Check each line for the word "scene" and give how many have it. Say nothing else.

┌─ Data

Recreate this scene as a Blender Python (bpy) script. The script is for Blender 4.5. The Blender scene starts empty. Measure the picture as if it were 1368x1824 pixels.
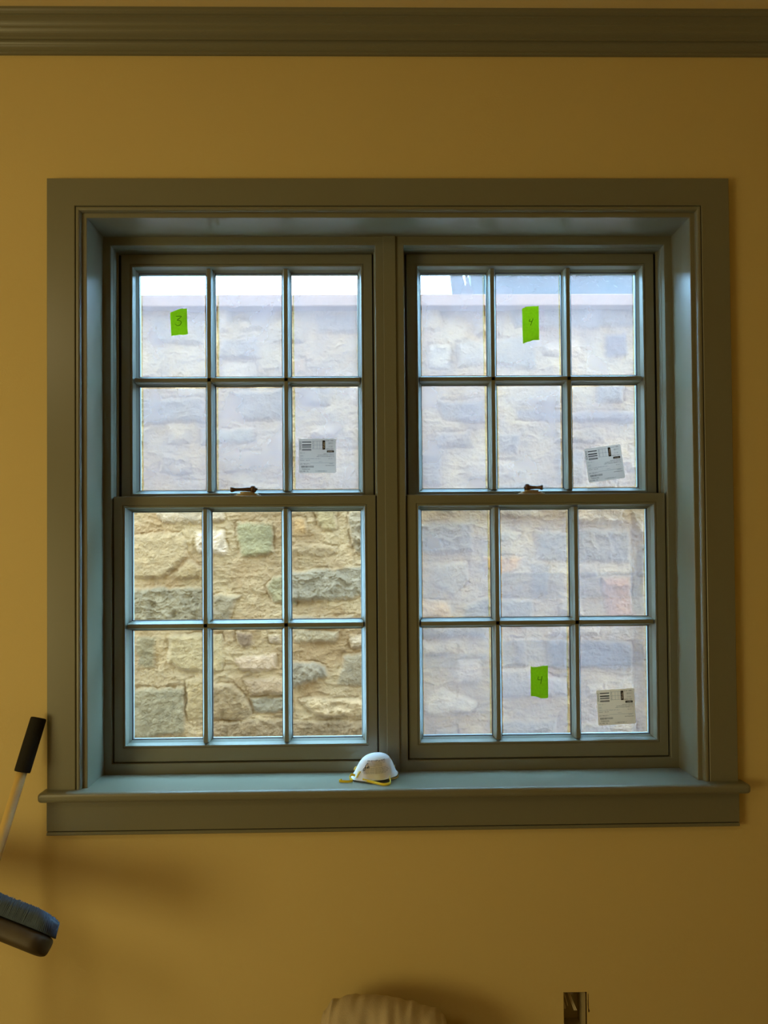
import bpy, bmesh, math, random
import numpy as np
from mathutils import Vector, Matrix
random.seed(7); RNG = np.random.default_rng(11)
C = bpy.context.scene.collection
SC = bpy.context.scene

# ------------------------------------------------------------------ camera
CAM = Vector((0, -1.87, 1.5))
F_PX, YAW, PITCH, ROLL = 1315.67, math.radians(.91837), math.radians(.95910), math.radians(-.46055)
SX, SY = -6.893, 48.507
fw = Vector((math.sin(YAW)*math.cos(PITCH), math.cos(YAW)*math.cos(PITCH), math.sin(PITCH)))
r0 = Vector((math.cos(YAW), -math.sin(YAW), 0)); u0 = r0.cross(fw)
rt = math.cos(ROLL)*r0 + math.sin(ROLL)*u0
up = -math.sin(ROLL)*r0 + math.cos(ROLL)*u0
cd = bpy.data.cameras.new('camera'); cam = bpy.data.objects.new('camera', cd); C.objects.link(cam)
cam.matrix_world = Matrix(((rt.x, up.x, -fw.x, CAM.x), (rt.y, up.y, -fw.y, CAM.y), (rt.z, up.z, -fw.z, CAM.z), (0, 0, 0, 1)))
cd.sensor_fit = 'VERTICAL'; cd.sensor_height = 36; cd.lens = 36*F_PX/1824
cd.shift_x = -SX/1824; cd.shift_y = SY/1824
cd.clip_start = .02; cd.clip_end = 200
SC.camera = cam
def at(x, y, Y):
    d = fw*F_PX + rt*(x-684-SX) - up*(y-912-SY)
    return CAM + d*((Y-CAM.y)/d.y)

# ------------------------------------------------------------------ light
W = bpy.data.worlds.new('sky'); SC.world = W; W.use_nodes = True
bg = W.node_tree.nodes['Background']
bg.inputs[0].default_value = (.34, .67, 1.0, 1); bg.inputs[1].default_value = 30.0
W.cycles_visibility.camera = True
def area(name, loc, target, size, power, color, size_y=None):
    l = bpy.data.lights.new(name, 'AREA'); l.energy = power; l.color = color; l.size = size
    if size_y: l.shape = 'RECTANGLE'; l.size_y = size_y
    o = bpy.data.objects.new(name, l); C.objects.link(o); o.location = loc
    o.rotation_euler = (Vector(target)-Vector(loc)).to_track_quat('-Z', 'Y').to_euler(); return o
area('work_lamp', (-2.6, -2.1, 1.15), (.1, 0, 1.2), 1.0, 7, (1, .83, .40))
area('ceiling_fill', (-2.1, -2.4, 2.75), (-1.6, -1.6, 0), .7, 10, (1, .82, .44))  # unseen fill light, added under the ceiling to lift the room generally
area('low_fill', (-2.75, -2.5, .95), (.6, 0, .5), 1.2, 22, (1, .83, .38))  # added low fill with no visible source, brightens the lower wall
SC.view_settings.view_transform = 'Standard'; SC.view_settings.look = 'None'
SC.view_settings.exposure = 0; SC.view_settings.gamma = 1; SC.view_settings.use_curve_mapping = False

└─

- **Full output**
3